While I was a student I was a keen cyclist, I used to ride 100+ miles in a day. One week I was informed that there was going to be a couple of cycling scouts at the next amateur road race I was competing in, so I went out training so that I would be inb the right shape so I could make a good impression. This was back when I was young, naïve and misguided and thought that perhaps with the right coaching I could be good enough to do the Tour De France one day. I didn’t have the talent, but a guy has dreams and I thought that this was my big chance and could perhaps be a step in the right direction. On my training run I was around 4 miles from home cycling down the Campsie Hills. Approaching the bottom of the hill where there is a bend that leads into the town. At this bend one idiot driver decided to overtake another driver. One stupid, thoughtless manoeuvre resulted in me having no road left to ride on. To prevent myself from going over the top of the oncoming car, or worse under it I had to take avoidance action, instead of following the road into the bend I had to go straight ahead. Lucky for me straight ahead was a golf course, unlucky for me there was no way into the golf course. To prevent cars from entering the golf course 3 giant boulders had been strategically placed at the edge of the road, not only did it prevent cars it did the same for bikes. My front wheel hit the first boulder, wrecking £1800 of equipment, throwing me over the handlebars in the process, making me land shoulder first on the third boulder breaking my collarbone. I never did get spotted by a scout.

I might be wrong here, but my theory is this if the car wasn’t as safe for drivers as it was then possibly the driver wouldn’t have overtaken on a blind bend like that. My argument is that the only way you will prevent stupid dangerous behaviour by drivers is if you make driving more dangerous for the occupant of the vehicle.

I think I’ll call it the ‘hit them where it hurts’ theory. I’d replace seatbelts, that have a little bit of give in them when braking, with cheese wire that cuts into the flesh under heavy braking. I’d also replace bull-bars on SUVs with a spear mounted on the drivers steering wheel, preferably lined up with the drivers heart. That way when the driver is going too fast and has to break suddenly instead of killing some poor kid who was crossing the road it would be the driver who would suffer horrendous injuries. These innovations would skewer and slice the typical crash-test dummy, but drivers aren’t crash-test dummies. Most drivers have a brain (yes I did say most), give them the right incentive and they will drive more carefully, to the benefit of the cyclists, pedestrians and other drivers.

Personally I am of the opinion that seatbelts cause accidents. Don’t get me wrong I know they save lives, I’m not that stupid. If you are unlucky enough to be involved in a collision at 30 mph, there are 3 ways to stop moving at 30mph.
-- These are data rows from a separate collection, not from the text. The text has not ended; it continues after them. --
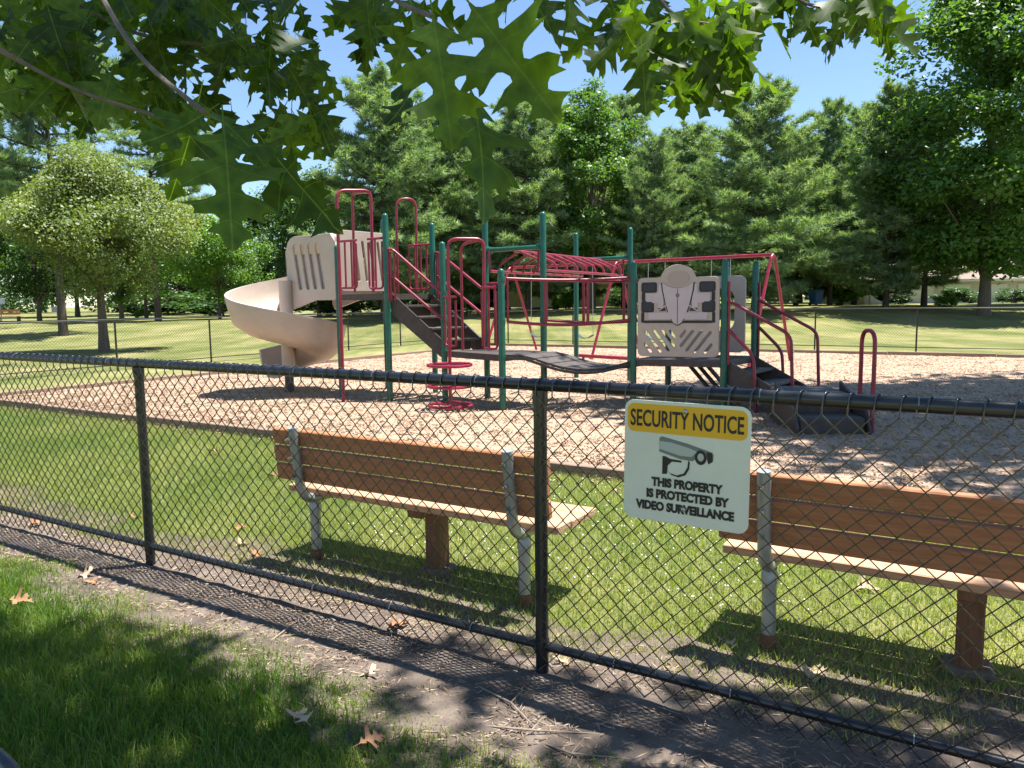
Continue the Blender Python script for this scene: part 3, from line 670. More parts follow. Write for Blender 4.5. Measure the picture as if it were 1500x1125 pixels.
# ------------------------------------------------------------------ foliage builders
def rdirs(n, rg=RNG):
    v = rg.normal(size=(n, 3)); return v/np.linalg.norm(v, axis=1)[:, None]
def needle_tufts(C, D, n, Ln, w, rg):
    """C tuft centres, D their direction: n slim triangles each"""
    m = len(C); C = np.repeat(C, n, 0); D = np.repeat(D, n, 0); t = np.repeat(rg.random(m), n)
    d = D*.75+rdirs(m*n, rg)*.8; d /= np.linalg.norm(d, axis=1)[:, None]; s = np.cross(d, rdirs(m*n, rg)); s /= np.linalg.norm(s, axis=1)[:, None]
    l = Ln*rg.uniform(.6, 1.15, (m*n, 1)); p = C+rdirs(m*n, rg)*Ln*.18
    V = np.stack([p-s*w, p+s*w, p+d*l], 1).reshape(-1, 3); return V, np.clip(np.repeat(t, 3)+rg.normal(0, .15, m*n*3), 0, 1)
def leaf_clumps(C, R, per, size, rg, flat=.6, up=.5):
    m = len(C); n = m*per; c = np.repeat(C, per, 0); r = np.repeat(R, per)[:, None]; t = np.repeat(rg.random(m), per)
    g = rdirs(n, rg)*rg.random((n, 1))**.45; g[:, 2] *= flat; p = c+g*r
    nrm = rdirs(n, rg); nrm[:, 2] = np.abs(nrm[:, 2])+up; nrm += g*.7; nrm /= np.linalg.norm(nrm, axis=1)[:, None]
    a = np.cross(nrm, rdirs(n, rg)); a /= np.linalg.norm(a, axis=1)[:, None]; b = np.cross(nrm, a); s = size*rg.uniform(.6, 1.3, (n, 1))
    V = np.stack([p-a*s*.62, p+b*s*.36-nrm*s*.06, p+a*s*.62, p-b*s*.36-nrm*s*.06], 1).reshape(-1, 3)
    return V, np.clip(np.repeat(t*.7+.15, 4*per if False else 4)if False else np.repeat(t*.7+.15+rg.normal(0, .12, n), 4), 0, 1)
def trunk_mb(H, r0, lean, rg, top=.08, zt=1.):
    n = 9; pts = []; rs = []
    for i in range(n):
        t = i/(n-1); pts.append((lean[0]*t*t*H+.05*r0*math.sin(5*t+lean[1]*9), lean[1]*t*t*H, H*zt*t-.15*(i == 0))); rs.append(r0*((1.25 if i == 0 else 1)*(1-t)+top*t))
    return pts, rs
PR = {}
def pine_mesh(key, H, R, clear, seed, tuftn=13, Ln=.34, step=.55, w=.022, mth=M_pine, dens=1., top_pow=.75):
    rg = np.random.default_rng(seed); pts, rs = trunk_mb(H, .017*H*.75, (rg.uniform(-.02, .02), rg.uniform(-.02, .02)), rg, .1); mb = MB(); mb.tube(pts, rs, 9)
    bm_ = MB(); C = []; D = []; z = clear
    while z < H-.2:
        t = (z-clear)/(H-clear); nb = rg.integers(4, 7); prof = min(1., .5+t*3.)*(1-t)**top_pow
        for b in range(nb):
            az = rg.uniform(0, 2*np.pi); ln = max(R*prof*rg.uniform(.55, 1.15), .35); el = math.radians(rg.uniform(-6, 14)+38*t*t)
            tt = z/H; o = np.array([np.interp(tt, np.linspace(0, 1, 9), [p[0] for p in pts]), np.interp(tt, np.linspace(0, 1, 9), [p[1] for p in pts]), z+rg.uniform(-.2, .2)])
            d = np.array([math.cos(az)*math.cos(el), math.sin(az)*math.cos(el), math.sin(el)]); sdv = np.array([-math.sin(az), math.cos(az), 0])
            q = lambda s: o+d*ln*s+np.array([0, 0, .12*ln*s*s-.10*ln*s])
            bm_.tube([q(0), q(.5), q(.95)], [.012*ln+.012, .008*ln+.008, .006], 4, False)
            k = max(int(ln*.8/.27*dens), 2)
            for s in np.linspace(.28, 1., k):
                sp = .42*ln*(1.12-s)*1.0
                for side in (-1, 0, 1):
                    if side == 0 and s < .8 and rg.random() < .5: continue
                    off = side*sp*rg.uniform(.3, 1.)
                    C.append(q(s)+sdv*off+np.array([0, 0, rg.uniform(-.04, .12)])); dd = d*.8+sdv*side*.6+np.array([0, 0, .45]); D.append(dd/np.linalg.norm(dd))
        z += step*rg.uniform(.7, 1.25)
    for k in range(5): C.append(np.array(pts[-1])+np.array([0, 0, -.15*k+.05])); D.append(np.array([0, 0, 1.]))
    V, T = needle_tufts(np.array(C), np.array(D), tuftn, Ln, w, rg)
    me = np_mesh('crown', V, np.arange(len(V)).reshape(-1, 3), T); me.materials.append(mth)
    to = mb.build('trunk', M_barkd, None, True); bo = bm_.build('limbs', M_barkd, None, True)
    PR[key] = [('trunk', to.data), ('limbs', bo.data), ('crown', me)]
    for o in (to, bo): bpy.data.objects.remove(o)
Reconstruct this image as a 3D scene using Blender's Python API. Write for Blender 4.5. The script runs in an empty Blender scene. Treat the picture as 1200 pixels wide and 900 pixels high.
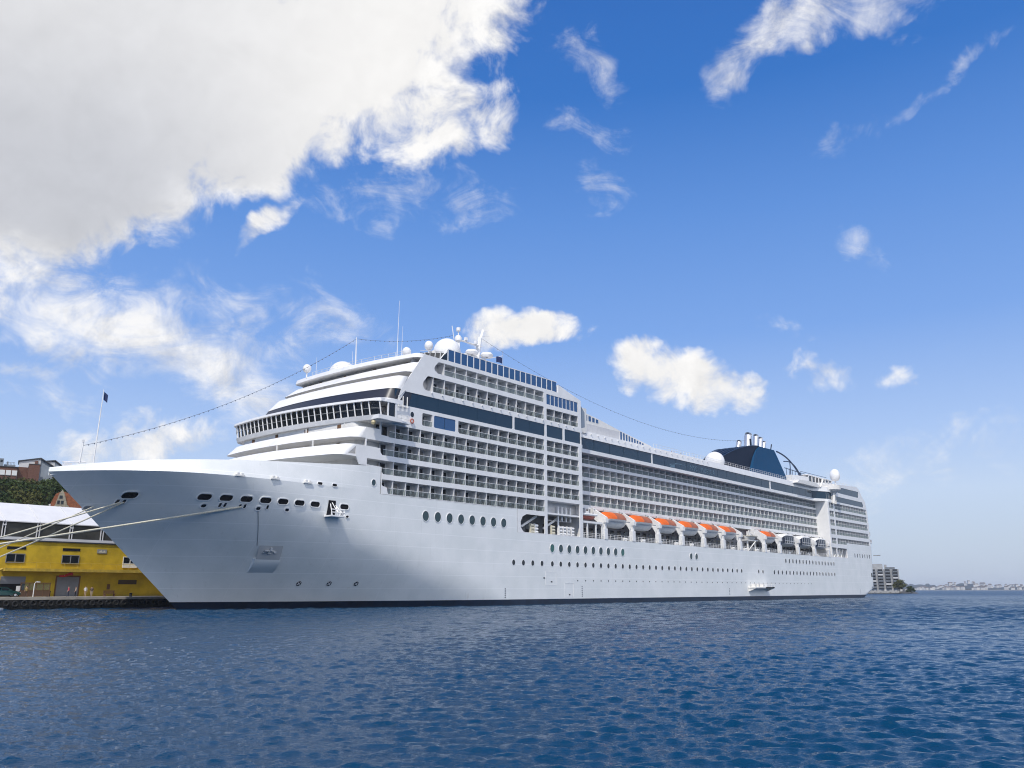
import bpy, bmesh, math, random
import numpy as np
from mathutils import Vector, Matrix
from mathutils.geometry import tessellate_polygon
R = math.radians
rnd = random.Random(7)
SC = bpy.context.scene
COL = SC.collection

# ------------------------------------------------------------------ camera
CAMH = 3.0
PITCH = R(13.94)
cam = bpy.data.cameras.new('camera'); cam.sensor_width = 36; cam.lens = 970 / 1200 * 36
cam.clip_start = .5; cam.clip_end = 60000
camo = bpy.data.objects.new('camera', cam); COL.objects.link(camo)
camo.location = (0, 0, CAMH); camo.rotation_euler = (R(90) + PITCH, 0, 0)
SC.camera = camo

# ship axes: local x runs aft, local y to starboard
SHIP_ANG = R(40.4); SHIP_D = 107.5
UX = Vector((math.sin(SHIP_ANG), math.cos(SHIP_ANG), 0))
NX = Vector((-math.cos(SHIP_ANG), math.sin(SHIP_ANG), 0))
ROTZ = math.atan2(UX.y, UX.x)
def W(s, o, z): return UX * s + NX * (SHIP_D + o) + Vector((0, 0, z))

# ------------------------------------------------------------------ sky, sun, exposure
SUN_EL, SUN_OFF = R(52), R(25)
Lh = -UX * math.cos(SUN_OFF) - NX * math.sin(SUN_OFF)
LS = Vector((Lh.x * math.cos(SUN_EL), Lh.y * math.cos(SUN_EL), math.sin(SUN_EL)))
sun = bpy.data.lights.new('sun', 'SUN'); sun.energy = 3.7; sun.angle = R(.5); sun.color = (1, .95, .87)
suno = bpy.data.objects.new('sun', sun); COL.objects.link(suno)
suno.rotation_euler = (-LS).to_track_quat('-Z', 'Y').to_euler(); suno.location = (0, 0, 200)
SC.view_settings.view_transform = 'Standard'; SC.view_settings.look = 'None'
SC.view_settings.exposure = 0.0; SC.view_settings.gamma = 1.0; SC.view_settings.use_curve_mapping = False
SKY_STRENGTH = 0.11

class NT:
    """small helper for building node trees"""
    def __init__(s, tree): s.t = tree; s.n = tree.nodes; s.l = tree.links
    def node(s, typ, **kw):
        n = s.n.new(typ)
        for k, v in kw.items(): setattr(n, k, v)
        return n
    def put(s, sock, v):
        if hasattr(v, 'is_output') or isinstance(v, bpy.types.NodeSocket): s.l.new(v, sock)
        elif v is not None: sock.default_value = v
    def m(s, op, a, b=None, c=None, clamp=False):
        n = s.node('ShaderNodeMath', operation=op, use_clamp=clamp)
        for i, v in enumerate((a, b, c)):
            if v is not None: s.put(n.inputs[i], v)
        return n.outputs[0]
    def v(s, op, a, b=None, scale=None):
        n = s.node('ShaderNodeVectorMath', operation=op)
        s.put(n.inputs[0], a)
        if b is not None: s.put(n.inputs[1], b)
        if scale is not None: s.put(n.inputs['Scale'], scale)
        return n.outputs['Value'] if op in ('DOT_PRODUCT', 'LENGTH') else n.outputs[0]
    def noise(s, vec, scale, detail=4, rough=.5, lac=2.0, dist=0.0, color=False):
        n = s.node('ShaderNodeTexNoise'); s.put(n.inputs['Vector'], vec)
        n.inputs['Scale'].default_value = scale; n.inputs['Detail'].default_value = detail
        n.inputs['Roughness'].default_value = rough; n.inputs['Lacunarity'].default_value = lac
        n.inputs['Distortion'].default_value = dist
        return n.outputs['Color' if color else 'Fac']
    def smooth(s, x, lo, hi, a=0.0, b=1.0):
        n = s.node('ShaderNodeMapRange', interpolation_type='SMOOTHSTEP')
        s.put(n.inputs[0], x)
        for i, v in zip((1, 2, 3, 4), (lo, hi, a, b)): s.put(n.inputs[i], v)
        return n.outputs[0]
    def mixc(s, f, a, b):
        n = s.node('ShaderNodeMix', data_type='RGBA')
        s.put(n.inputs[0], f); s.put(n.inputs[6], a); s.put(n.inputs[7], b)
        return n.outputs[2]

world = bpy.data.worlds.new('World'); SC.world = world; world.use_nodes = True
wt = NT(world.node_tree); wt.n.clear()
sky = wt.node('ShaderNodeTexSky', sky_type='NISHITA', sun_disc=False)
sky.sun_elevation = SUN_EL; sky.sun_rotation = math.atan2(LS.x, LS.y)
sky.altitude = 0; sky.air_density = 1.0; sky.dust_density = 0.6; sky.ozone_density = 3.0
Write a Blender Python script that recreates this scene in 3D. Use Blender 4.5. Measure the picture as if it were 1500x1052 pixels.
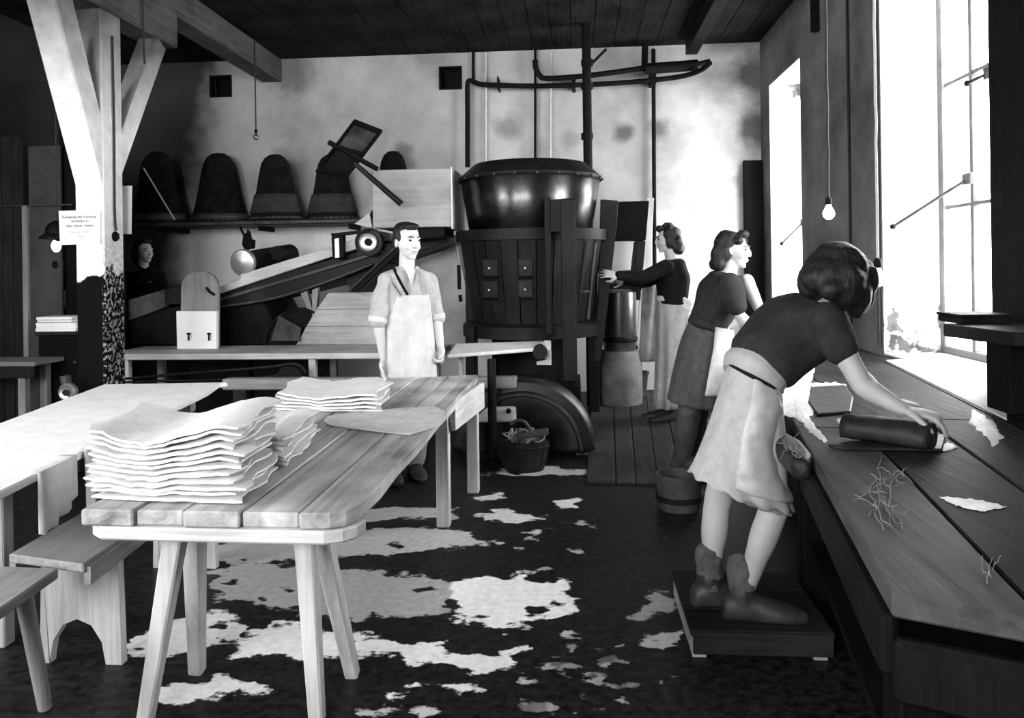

You can go flying through the windscreen and land on the ground, that might lead to your death or severe injury, brain damage perhaps.. Alternatively you can go flying in the car until you hit a fellow passenger, you might kill the passenger but you should live. Or you could wear a seatbelt. I know what I would rather do. As soon as I put on my seatbelt I feel safe to drive. This is a good thing for me, but can be a bad thing for others if i'm inconsiderate driver who doesn't pay enough attention to what I am doing.

When we feel safe, we drive more dangerously. You only have to look at the boy racers out there with their extra loud exhausts and go faster stripes. They take risks because they are under the impression that they are a good driver, and so go charging off down the street when the traffic lights turn green. You may be under the impression that you are a great driver and have never been involved in an accident and could be struggling with the concept that you drive more dangerously because of your cars safety features.

Think about those occasions when your car’s safety features have let you down: the seatbelt mechanism is stuck; the baby is on someone’s lap because the baby seat is elsewhere; one headlight is on the blink. In those situations, you drive more carefully - more slowly, less aggressively, with less attention to the CD under the seat or the incoming phone calls. That must mean when the safety systems are all operating well, you don’t drive as carefully.

Safety features encourage drivers to jabber on mobile phones, drive with their knees while putting on make-up and break the speed limit with relative impunity. Would they be so keen act in such a way if they had cheese wire for seatbelts?